L’accord négocié par la Turquie le 22 juillet, qui a rendu possible l’exportation de céréales ukrainiennes via la mer Noire, avait officiellement engagé l’UE à autoriser les exportations d’engrais russes. “Cependant, explique german-foreign-policy.com, Bruxelles a continué à se cacher derrière son allégation selon laquelle il n’existe pas de sanctions officielles et a refusé de créer les conditions permettant les livraisons d’engrais. (…)  Le 12 novembre, Uralchem a annoncé son intention de faire don de 260 000 tonnes d’engrais. Il s’agissait de la quantité que les États de l’UE bloquaient depuis des mois dans leurs ports. Après de nouveaux retards, il a été possible de libérer à Rotterdam un navire transportant 20 000 tonnes d’engrais, qui a finalement pris la mer pour effectuer la livraison au Malawi via des ports du Mozambique. Cependant, les pays de l’UE restent rétifs à libérer les engrais russes. La Lettonie, par exemple, a annoncé la semaine dernière qu’elle était prête à libérer les cargaisons d’Uralchem bloquées à Riga – 200 000 tonnes d’engrais – si elle avait la garantie que la société ne recevrait aucun paiement“.

Un des plus petits pays de l’Union Européenne est donc capable de prendre en otage un continent entier, l’Afrique, au nom de la lutte contre la Russie!

Le média allemand ajoute, désabusé:  “La Pologne et les pays baltes ont opposé une résistance farouche à l’assouplissement des sanctions, car la lutte contre la Russie doit passer avant la faim en Afrique. Le changement de cap des pays de l’UE d’Europe occidentale a apparemment été motivé par la prise de conscience qu’ils risquent de perdre complètement le continent africain en poursuivant leur politique de sanctions aux dépens de tiers. Sur les 35 pays qui se sont abstenus lors d’un vote en octobre à l’ONU condamnant la politique d’annexion de la Russie, environ la moitié étaient africains,”.
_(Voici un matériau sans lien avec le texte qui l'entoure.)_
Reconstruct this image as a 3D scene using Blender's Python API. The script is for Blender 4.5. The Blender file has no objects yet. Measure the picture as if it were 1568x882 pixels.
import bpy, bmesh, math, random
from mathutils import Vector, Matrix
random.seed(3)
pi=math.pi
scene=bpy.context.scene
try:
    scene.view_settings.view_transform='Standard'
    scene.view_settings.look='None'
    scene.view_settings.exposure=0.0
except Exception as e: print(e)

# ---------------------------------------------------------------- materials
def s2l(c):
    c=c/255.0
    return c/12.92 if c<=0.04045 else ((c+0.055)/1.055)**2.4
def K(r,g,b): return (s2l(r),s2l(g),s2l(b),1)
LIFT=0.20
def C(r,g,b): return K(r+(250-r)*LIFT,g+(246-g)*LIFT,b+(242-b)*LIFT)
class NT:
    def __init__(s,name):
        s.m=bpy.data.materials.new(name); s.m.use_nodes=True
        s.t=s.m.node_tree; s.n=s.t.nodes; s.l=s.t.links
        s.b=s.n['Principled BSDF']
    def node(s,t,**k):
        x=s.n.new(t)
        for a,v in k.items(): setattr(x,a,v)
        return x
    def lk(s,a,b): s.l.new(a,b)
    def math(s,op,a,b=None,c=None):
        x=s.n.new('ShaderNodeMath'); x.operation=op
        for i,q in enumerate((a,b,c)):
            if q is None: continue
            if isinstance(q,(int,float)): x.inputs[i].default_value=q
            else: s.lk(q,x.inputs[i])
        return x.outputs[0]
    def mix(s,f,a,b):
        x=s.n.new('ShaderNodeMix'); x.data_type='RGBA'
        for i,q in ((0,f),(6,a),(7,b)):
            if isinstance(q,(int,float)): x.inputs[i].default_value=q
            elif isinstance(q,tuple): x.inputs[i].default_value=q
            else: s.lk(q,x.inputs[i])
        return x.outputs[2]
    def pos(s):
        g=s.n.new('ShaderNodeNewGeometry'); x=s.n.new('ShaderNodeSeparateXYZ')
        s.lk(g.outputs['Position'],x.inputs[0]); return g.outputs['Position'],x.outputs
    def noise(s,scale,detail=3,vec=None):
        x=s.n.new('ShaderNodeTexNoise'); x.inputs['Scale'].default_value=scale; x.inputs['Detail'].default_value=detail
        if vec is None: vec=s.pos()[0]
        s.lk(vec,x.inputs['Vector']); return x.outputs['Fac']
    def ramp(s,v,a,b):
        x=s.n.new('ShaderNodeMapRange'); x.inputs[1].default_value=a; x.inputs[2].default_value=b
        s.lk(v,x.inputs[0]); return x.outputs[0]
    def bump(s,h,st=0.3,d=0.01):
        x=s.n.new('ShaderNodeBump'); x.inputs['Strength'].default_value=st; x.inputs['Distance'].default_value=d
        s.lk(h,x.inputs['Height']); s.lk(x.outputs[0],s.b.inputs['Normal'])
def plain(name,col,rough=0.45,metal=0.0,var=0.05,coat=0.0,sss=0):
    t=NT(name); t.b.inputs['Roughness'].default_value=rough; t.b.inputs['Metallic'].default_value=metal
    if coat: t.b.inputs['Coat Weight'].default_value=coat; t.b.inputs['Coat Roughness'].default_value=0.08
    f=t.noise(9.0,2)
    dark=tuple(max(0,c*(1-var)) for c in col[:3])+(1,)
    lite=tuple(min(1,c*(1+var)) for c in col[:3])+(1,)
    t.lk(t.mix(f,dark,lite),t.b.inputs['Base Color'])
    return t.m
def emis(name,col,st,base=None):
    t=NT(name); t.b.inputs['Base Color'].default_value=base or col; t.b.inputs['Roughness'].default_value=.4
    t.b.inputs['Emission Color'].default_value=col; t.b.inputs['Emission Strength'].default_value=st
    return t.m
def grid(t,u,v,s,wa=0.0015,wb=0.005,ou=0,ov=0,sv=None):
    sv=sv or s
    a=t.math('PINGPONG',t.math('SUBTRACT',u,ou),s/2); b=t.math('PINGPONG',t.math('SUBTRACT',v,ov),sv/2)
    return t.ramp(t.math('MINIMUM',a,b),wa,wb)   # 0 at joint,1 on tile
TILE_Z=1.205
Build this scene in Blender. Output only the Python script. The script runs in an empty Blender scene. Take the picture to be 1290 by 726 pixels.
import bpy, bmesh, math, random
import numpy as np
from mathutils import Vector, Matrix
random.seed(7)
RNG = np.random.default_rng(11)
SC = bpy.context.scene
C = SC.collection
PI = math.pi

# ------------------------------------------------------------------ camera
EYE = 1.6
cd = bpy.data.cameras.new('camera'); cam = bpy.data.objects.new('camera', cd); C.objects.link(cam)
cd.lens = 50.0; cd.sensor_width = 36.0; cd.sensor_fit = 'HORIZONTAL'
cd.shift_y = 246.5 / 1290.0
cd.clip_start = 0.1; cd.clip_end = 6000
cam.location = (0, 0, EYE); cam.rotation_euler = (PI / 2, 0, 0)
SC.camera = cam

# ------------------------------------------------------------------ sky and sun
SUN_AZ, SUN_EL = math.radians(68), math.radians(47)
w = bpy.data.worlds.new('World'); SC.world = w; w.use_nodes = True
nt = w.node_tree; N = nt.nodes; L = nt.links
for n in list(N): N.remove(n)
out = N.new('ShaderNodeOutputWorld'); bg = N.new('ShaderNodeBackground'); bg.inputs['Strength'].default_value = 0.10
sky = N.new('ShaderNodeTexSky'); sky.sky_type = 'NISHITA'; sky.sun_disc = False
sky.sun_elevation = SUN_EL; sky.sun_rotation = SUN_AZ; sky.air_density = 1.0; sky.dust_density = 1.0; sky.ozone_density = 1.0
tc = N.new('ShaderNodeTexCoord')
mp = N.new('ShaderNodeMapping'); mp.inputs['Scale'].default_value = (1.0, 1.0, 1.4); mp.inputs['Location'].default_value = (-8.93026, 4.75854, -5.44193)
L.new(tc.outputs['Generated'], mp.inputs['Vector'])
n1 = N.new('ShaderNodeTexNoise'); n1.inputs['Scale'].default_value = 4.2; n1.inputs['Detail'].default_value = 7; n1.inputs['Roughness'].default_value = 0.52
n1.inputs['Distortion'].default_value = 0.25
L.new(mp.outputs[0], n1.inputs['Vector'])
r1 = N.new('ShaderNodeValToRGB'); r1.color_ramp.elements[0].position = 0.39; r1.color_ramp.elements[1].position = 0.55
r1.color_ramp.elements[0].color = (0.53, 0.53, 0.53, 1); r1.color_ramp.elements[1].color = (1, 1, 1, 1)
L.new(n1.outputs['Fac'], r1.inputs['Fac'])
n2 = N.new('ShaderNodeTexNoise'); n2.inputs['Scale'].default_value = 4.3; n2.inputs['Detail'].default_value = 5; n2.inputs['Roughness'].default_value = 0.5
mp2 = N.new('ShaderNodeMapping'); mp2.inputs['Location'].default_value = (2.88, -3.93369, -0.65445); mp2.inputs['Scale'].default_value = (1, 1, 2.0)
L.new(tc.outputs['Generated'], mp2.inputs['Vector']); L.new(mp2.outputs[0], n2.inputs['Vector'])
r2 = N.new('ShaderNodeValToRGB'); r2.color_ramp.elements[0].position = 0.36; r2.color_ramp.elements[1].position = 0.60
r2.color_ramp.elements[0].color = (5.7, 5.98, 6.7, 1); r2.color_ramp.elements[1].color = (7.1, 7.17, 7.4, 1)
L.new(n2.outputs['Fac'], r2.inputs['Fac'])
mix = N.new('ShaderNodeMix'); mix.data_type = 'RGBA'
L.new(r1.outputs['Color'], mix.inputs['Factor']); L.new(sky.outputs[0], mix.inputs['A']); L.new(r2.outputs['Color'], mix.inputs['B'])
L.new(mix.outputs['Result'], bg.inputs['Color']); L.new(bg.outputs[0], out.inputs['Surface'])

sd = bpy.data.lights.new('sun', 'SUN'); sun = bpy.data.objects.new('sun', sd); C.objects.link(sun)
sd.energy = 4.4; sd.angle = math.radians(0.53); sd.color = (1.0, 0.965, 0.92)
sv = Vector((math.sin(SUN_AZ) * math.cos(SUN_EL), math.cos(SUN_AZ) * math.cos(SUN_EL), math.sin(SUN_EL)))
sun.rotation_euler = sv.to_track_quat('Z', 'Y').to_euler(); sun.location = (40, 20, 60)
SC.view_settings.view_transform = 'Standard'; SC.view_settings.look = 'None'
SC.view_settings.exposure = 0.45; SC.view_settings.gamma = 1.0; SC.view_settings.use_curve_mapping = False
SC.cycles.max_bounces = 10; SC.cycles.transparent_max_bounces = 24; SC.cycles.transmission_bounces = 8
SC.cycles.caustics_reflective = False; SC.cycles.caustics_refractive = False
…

On ajoutera un dernier élément, qui n’est pas mentionné dans l’article de german-foreign-policy.com mais qui fait partie du tableau d’ensemble. Après l’accord du 22 juillet pour débloquer les livraisons de nourriture de l’Ukraine vers le reste du monde, une majorité des convois partis d’Odessa ne s’est pas dirigée vers l’Afrique mais vers…l’Union Européenne.

En tout cas, on ne saurait sous-estimer une conséquence de plus en plus visible du conflit ukrainien: la légitimité qu’avait l’Union Européenne, aux yeux du reste du monde, est en train de s’effondrait. L’Union Européenne était vue comme un facteur de guerre. Elle participe activement au combat de l’Ukraine contre la Russie, non seulement par les sanctions mais aussi par des livraisons d’armes et par l’intervention à peine camouflée de combattants issus des pays de l’UE, comme mercenaires et volontaires au sein de l’armée ukrainienne. L’Union Européenne était vue comme un facteur de prospérité, dont la monnaie, l’euro, commençait à être vue comme une possibilité d’alternative face au dollar. L’alignement total de l’UE sur les Etats-Unis – et le zèle de la Commission – ont, là aussi, déconsidéré l’organisation et ses Etats-membres. Lorsque les entreprises européennes, une fois la guerre finie, voudront reprendre pied sur les marchés de Russie, d’Asie centrale, d’Asie, d’Amérique Latine ou d’Afrique, elles traîneront comme un boulet l’auto-destruction du capital de sympathie dont disposait l’Union Européenne.